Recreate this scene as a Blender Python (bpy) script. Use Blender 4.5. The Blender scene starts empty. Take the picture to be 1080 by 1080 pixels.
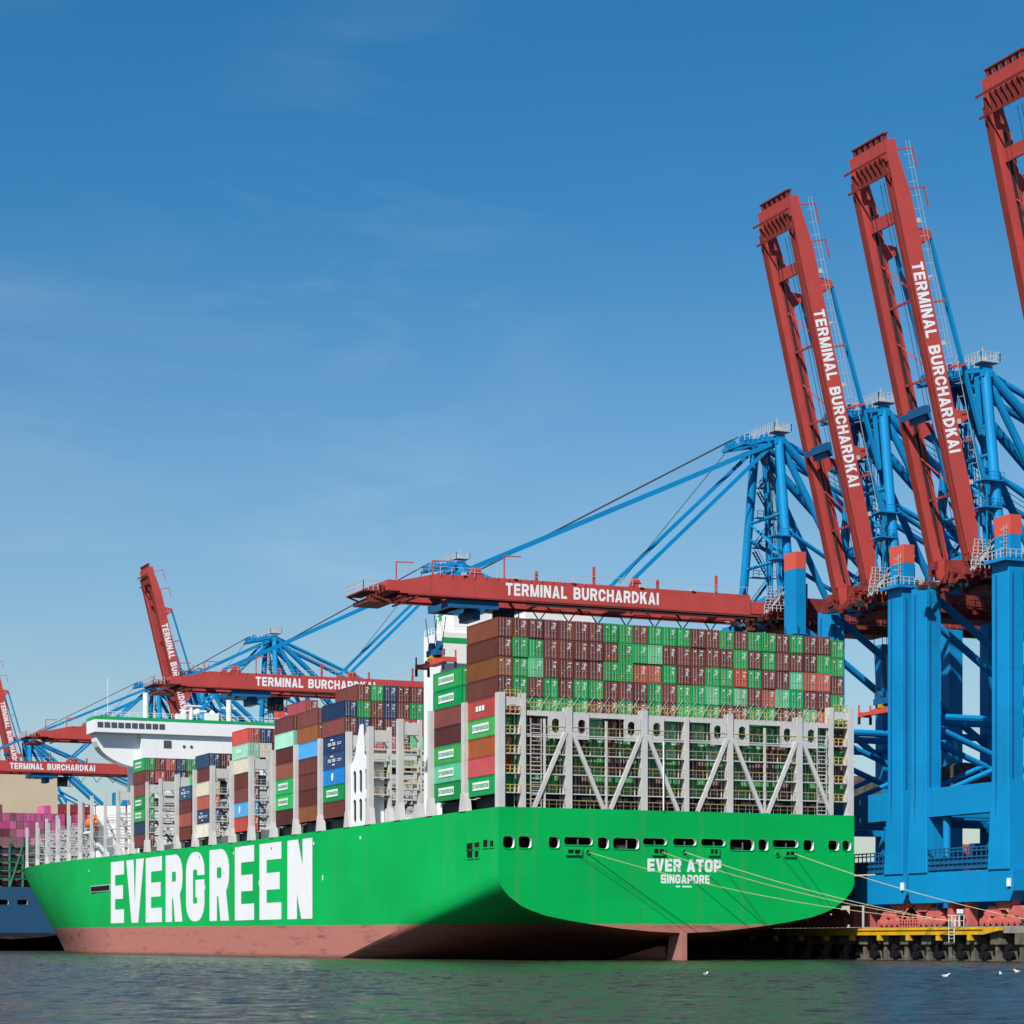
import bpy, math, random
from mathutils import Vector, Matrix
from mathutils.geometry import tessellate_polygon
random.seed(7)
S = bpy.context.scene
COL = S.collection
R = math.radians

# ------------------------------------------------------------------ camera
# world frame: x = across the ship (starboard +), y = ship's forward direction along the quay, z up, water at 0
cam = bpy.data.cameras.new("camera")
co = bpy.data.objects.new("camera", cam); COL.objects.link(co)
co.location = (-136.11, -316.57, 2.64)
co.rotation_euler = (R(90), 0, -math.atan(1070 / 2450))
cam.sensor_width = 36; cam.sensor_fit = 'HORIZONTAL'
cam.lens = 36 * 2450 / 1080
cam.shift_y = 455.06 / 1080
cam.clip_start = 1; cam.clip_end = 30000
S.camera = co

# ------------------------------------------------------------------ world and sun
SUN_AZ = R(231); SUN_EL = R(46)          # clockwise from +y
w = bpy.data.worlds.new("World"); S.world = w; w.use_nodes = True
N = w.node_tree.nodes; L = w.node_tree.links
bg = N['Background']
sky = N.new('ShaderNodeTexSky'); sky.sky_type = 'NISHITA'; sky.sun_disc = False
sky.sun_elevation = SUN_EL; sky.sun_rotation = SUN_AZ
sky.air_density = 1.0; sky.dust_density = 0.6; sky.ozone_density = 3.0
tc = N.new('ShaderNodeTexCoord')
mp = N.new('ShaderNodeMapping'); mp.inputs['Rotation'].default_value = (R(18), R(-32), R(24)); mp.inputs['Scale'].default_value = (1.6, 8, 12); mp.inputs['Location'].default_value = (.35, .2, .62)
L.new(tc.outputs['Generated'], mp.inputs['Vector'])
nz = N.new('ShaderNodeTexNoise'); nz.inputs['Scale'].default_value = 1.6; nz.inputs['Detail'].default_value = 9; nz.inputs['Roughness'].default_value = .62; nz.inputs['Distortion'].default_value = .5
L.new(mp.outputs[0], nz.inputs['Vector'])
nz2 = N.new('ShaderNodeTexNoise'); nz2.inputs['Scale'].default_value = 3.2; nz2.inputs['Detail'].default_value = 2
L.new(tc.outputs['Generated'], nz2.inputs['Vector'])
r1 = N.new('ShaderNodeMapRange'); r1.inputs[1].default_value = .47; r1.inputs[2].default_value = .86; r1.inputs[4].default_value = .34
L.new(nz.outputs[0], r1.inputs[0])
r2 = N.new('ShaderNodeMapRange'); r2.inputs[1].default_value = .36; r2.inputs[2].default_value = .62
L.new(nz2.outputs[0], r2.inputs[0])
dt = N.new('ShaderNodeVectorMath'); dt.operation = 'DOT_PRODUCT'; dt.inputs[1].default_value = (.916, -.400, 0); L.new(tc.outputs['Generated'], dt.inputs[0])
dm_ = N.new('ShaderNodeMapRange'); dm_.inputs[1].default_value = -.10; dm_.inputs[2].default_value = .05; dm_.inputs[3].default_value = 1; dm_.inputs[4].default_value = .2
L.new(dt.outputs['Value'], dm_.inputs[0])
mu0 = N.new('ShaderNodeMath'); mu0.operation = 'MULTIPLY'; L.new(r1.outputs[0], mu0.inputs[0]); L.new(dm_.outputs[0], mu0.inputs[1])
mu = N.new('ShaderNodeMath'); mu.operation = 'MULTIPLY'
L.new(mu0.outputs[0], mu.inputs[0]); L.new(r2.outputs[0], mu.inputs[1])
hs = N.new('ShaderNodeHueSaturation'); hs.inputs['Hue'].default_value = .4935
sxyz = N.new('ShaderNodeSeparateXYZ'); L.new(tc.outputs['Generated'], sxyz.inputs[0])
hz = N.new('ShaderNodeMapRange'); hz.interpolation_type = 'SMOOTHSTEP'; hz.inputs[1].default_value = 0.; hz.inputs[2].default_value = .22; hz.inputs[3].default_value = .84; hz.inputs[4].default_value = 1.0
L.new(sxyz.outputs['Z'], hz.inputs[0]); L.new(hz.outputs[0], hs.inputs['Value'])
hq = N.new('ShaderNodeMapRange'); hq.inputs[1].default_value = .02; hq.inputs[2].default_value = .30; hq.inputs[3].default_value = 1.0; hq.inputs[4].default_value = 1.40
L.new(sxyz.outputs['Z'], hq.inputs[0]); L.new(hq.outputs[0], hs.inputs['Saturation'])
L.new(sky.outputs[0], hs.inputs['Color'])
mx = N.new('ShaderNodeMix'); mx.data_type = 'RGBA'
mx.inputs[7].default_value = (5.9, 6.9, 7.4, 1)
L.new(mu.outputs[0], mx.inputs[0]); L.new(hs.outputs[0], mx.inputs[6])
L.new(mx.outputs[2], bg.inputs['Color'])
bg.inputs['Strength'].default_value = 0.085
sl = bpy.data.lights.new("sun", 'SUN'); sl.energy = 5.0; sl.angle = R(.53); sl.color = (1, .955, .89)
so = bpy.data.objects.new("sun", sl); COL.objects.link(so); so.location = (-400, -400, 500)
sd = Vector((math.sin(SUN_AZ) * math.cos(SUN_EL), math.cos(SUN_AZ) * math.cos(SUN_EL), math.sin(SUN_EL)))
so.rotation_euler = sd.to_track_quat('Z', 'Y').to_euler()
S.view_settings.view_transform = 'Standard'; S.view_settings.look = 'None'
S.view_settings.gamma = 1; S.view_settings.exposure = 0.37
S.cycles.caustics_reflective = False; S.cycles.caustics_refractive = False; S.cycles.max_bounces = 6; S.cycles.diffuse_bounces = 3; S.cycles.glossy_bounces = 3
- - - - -
- **Given exercise**: Restate exactly, please, only the lines between the start of the data and the line containing "S.camera = co", both ends included, skipping the pictures.

- **Result of this task**:
Recreate this scene as a Blender Python (bpy) script. Use Blender 4.5. The Blender scene starts empty. Take the picture to be 1080 by 1080 pixels.
import bpy, math, random
from mathutils import Vector, Matrix
from mathutils.geometry import tessellate_polygon
random.seed(7)
S = bpy.context.scene
COL = S.collection
R = math.radians

# ------------------------------------------------------------------ camera
# world frame: x = across the ship (starboard +), y = ship's forward direction along the quay, z up, water at 0
cam = bpy.data.cameras.new("camera")
co = bpy.data.objects.new("camera", cam); COL.objects.link(co)
co.location = (-136.11, -316.57, 2.64)
co.rotation_euler = (R(90), 0, -math.atan(1070 / 2450))
cam.sensor_width = 36; cam.sensor_fit = 'HORIZONTAL'
cam.lens = 36 * 2450 / 1080
cam.shift_y = 455.06 / 1080
cam.clip_start = 1; cam.clip_end = 30000
S.camera = co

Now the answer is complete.